▸ TASK INPUTS:
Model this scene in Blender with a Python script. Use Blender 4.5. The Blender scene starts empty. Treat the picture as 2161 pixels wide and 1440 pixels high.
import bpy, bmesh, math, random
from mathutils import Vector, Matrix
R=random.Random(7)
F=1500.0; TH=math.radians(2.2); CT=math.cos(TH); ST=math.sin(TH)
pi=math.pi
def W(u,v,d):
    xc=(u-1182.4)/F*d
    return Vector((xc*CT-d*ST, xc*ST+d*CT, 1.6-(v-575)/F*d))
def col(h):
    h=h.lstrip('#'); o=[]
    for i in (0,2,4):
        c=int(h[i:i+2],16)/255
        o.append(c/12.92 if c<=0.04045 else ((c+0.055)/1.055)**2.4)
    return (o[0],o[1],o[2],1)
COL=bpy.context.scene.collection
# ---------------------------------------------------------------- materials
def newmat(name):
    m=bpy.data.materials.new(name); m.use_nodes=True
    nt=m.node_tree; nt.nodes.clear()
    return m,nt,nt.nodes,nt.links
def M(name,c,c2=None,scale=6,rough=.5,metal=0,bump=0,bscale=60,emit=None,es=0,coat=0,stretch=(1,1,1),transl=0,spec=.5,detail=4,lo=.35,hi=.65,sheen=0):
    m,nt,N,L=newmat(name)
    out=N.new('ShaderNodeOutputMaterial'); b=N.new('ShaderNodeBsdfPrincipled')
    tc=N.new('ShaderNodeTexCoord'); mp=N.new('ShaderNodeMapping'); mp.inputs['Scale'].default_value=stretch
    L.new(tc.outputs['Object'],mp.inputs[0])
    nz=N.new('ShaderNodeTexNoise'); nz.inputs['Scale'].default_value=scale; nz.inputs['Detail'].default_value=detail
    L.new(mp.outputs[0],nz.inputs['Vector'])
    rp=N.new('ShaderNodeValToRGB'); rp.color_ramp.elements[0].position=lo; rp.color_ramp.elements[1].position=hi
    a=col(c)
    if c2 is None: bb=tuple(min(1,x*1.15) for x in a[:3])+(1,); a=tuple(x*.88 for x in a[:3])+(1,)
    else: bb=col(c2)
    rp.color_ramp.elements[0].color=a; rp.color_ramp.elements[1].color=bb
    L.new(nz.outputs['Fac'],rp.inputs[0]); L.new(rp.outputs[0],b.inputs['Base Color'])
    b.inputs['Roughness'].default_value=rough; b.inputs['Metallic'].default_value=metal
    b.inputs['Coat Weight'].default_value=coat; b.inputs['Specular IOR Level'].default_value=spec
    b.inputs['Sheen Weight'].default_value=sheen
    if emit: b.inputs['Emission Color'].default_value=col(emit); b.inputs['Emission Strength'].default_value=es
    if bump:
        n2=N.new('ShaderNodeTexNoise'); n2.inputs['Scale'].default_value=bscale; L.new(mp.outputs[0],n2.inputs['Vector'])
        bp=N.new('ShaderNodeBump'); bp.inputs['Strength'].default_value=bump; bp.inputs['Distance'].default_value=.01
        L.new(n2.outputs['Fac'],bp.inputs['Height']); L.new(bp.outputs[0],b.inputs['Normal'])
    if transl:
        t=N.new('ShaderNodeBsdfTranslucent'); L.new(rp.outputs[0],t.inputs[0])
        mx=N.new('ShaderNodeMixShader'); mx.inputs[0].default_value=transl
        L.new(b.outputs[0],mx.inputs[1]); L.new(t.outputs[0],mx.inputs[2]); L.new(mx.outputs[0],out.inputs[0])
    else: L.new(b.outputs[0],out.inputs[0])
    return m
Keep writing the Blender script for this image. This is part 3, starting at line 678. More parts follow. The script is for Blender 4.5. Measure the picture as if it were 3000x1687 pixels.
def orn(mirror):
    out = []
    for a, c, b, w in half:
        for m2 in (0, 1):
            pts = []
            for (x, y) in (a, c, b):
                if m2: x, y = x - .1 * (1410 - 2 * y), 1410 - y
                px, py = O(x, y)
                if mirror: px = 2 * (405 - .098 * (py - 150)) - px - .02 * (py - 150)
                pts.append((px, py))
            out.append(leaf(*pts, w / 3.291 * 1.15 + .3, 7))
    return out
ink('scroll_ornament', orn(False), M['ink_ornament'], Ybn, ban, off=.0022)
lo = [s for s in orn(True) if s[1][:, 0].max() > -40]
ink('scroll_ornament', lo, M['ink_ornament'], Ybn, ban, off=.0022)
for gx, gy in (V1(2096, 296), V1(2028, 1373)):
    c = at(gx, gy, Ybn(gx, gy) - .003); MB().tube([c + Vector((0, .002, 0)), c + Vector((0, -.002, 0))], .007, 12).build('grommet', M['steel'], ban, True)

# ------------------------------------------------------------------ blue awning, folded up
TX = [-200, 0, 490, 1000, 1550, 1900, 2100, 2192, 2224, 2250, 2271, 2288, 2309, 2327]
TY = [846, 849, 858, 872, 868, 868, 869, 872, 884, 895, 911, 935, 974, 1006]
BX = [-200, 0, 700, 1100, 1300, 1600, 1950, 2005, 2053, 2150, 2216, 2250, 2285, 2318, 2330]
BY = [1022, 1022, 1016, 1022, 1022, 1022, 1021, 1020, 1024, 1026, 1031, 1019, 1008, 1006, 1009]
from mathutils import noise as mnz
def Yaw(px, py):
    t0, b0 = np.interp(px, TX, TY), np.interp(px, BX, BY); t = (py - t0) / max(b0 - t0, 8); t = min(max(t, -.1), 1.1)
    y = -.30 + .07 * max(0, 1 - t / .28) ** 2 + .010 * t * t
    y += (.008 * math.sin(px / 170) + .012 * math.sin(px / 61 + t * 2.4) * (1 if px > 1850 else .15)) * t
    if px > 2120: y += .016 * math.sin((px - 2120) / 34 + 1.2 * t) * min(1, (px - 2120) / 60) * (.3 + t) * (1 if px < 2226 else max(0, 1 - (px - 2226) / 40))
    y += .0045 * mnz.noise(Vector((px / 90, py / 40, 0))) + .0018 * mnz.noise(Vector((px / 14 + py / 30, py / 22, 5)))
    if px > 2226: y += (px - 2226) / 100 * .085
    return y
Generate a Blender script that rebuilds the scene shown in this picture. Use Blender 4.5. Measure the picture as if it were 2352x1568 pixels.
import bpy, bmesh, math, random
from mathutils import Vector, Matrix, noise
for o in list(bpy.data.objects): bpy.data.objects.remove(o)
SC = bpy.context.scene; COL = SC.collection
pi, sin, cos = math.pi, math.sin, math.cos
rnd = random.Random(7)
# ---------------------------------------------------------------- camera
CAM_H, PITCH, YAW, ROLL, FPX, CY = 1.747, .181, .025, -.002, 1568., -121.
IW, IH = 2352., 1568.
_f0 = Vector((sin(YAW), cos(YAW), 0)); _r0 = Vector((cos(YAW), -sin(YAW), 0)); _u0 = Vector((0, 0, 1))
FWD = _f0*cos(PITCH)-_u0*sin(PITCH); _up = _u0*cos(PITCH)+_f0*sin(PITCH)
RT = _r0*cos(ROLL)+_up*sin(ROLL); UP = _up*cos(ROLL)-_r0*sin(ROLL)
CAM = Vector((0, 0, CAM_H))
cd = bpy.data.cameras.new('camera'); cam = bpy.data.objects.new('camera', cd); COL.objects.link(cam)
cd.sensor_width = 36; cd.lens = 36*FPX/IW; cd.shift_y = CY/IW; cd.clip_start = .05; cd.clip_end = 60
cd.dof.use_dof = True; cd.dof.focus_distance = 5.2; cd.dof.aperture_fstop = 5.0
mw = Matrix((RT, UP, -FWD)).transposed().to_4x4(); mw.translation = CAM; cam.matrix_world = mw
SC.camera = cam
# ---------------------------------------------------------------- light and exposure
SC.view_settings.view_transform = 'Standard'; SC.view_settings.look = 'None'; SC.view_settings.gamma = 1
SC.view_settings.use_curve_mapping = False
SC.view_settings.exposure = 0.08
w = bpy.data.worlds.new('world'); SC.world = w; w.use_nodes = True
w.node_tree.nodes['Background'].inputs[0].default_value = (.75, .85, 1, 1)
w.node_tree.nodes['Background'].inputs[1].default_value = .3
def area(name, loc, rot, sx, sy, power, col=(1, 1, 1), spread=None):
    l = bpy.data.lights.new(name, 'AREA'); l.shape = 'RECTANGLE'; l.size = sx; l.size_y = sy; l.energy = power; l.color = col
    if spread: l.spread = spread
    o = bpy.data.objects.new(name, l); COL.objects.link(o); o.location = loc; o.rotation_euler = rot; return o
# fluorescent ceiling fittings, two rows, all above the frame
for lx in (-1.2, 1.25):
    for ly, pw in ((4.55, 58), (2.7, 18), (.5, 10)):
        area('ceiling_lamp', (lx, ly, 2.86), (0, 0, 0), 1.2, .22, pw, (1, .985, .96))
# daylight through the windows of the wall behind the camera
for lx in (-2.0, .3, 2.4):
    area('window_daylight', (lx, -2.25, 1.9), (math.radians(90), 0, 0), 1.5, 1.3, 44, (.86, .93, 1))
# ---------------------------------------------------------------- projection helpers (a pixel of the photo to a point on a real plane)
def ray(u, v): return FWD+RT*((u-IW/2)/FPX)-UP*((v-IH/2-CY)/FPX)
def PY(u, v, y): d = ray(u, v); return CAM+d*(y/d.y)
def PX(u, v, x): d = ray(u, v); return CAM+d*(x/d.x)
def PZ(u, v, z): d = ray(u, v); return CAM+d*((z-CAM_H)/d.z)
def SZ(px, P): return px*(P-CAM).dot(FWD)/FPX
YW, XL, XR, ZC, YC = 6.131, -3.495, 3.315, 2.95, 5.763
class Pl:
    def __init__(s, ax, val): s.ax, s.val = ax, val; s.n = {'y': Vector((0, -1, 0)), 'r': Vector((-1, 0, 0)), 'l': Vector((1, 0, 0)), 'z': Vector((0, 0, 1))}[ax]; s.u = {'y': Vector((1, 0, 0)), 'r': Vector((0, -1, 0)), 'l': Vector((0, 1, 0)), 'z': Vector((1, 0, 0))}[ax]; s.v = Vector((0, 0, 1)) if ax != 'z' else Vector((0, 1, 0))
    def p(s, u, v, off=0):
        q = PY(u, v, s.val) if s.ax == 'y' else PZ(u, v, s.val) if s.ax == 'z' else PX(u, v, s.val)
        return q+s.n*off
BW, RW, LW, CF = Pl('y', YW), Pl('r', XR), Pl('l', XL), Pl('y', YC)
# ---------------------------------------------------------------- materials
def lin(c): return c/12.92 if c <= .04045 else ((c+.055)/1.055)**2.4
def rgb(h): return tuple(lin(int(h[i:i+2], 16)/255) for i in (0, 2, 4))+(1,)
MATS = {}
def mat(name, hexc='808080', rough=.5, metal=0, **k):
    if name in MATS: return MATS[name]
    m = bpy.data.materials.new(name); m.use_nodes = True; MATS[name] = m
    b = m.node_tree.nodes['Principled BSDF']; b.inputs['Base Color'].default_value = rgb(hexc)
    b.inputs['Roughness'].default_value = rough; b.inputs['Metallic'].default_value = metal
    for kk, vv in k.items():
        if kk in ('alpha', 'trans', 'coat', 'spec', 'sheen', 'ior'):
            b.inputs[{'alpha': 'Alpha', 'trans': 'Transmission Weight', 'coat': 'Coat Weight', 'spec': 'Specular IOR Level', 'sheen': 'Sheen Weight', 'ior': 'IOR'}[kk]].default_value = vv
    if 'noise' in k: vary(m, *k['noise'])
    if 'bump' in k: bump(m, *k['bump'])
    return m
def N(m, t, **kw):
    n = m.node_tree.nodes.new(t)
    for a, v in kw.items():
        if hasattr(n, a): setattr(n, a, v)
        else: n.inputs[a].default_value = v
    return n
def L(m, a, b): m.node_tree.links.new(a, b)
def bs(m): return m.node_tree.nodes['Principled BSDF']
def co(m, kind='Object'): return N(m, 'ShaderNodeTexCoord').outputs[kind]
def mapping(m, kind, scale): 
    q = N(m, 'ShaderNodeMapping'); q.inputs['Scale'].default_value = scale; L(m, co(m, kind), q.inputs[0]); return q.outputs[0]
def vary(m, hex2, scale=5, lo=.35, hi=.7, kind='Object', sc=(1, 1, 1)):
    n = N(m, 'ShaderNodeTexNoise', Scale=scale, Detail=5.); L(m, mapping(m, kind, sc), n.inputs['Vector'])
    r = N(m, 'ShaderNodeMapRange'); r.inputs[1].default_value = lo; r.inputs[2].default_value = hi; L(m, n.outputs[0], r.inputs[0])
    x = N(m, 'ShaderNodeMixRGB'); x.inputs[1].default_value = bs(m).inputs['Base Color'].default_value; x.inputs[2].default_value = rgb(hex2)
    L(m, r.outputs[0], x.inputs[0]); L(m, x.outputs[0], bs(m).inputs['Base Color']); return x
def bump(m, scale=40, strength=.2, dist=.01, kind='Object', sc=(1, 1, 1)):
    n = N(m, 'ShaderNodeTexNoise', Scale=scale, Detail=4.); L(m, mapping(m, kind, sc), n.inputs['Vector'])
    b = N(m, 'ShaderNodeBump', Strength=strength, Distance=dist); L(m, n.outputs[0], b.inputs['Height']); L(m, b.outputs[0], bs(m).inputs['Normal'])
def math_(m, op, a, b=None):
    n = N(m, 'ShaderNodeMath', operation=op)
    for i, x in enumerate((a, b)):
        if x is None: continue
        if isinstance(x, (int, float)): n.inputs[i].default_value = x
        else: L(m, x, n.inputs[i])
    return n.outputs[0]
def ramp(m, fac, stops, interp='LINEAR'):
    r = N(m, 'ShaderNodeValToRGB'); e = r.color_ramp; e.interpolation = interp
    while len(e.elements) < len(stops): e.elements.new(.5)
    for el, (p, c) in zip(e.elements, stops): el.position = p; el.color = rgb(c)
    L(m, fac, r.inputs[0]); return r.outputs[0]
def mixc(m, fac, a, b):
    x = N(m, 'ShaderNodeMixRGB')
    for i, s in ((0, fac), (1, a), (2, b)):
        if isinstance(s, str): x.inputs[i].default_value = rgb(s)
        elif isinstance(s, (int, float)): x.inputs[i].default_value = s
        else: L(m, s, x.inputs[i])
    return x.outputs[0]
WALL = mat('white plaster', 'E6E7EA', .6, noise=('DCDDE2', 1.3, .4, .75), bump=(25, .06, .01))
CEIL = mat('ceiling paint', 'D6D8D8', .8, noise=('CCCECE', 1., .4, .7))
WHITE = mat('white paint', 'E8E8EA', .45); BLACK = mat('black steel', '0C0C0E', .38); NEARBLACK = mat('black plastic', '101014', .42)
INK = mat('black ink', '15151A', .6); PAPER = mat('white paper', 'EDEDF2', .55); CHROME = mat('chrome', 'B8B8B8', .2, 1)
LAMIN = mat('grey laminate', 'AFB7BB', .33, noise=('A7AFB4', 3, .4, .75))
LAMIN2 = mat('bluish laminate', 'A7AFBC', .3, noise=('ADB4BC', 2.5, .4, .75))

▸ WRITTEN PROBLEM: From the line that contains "Keep writing the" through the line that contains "c = at(gx, gy, Ybn(gx, gy)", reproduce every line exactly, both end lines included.

▸ RESULT BELOW:
Keep writing the Blender script for this image. This is part 3, starting at line 678. More parts follow. The script is for Blender 4.5. Measure the picture as if it were 3000x1687 pixels.
def orn(mirror):
    out = []
    for a, c, b, w in half:
        for m2 in (0, 1):
            pts = []
            for (x, y) in (a, c, b):
                if m2: x, y = x - .1 * (1410 - 2 * y), 1410 - y
                px, py = O(x, y)
                if mirror: px = 2 * (405 - .098 * (py - 150)) - px - .02 * (py - 150)
                pts.append((px, py))
            out.append(leaf(*pts, w / 3.291 * 1.15 + .3, 7))
    return out
ink('scroll_ornament', orn(False), M['ink_ornament'], Ybn, ban, off=.0022)
lo = [s for s in orn(True) if s[1][:, 0].max() > -40]
ink('scroll_ornament', lo, M['ink_ornament'], Ybn, ban, off=.0022)
for gx, gy in (V1(2096, 296), V1(2028, 1373)):
    c = at(gx, gy, Ybn(gx, gy) - .003); MB().tube([c + Vector((0, .002, 0)), c + Vector((0, -.002, 0))], .007, 12).build('grommet', M['steel'], ban, True)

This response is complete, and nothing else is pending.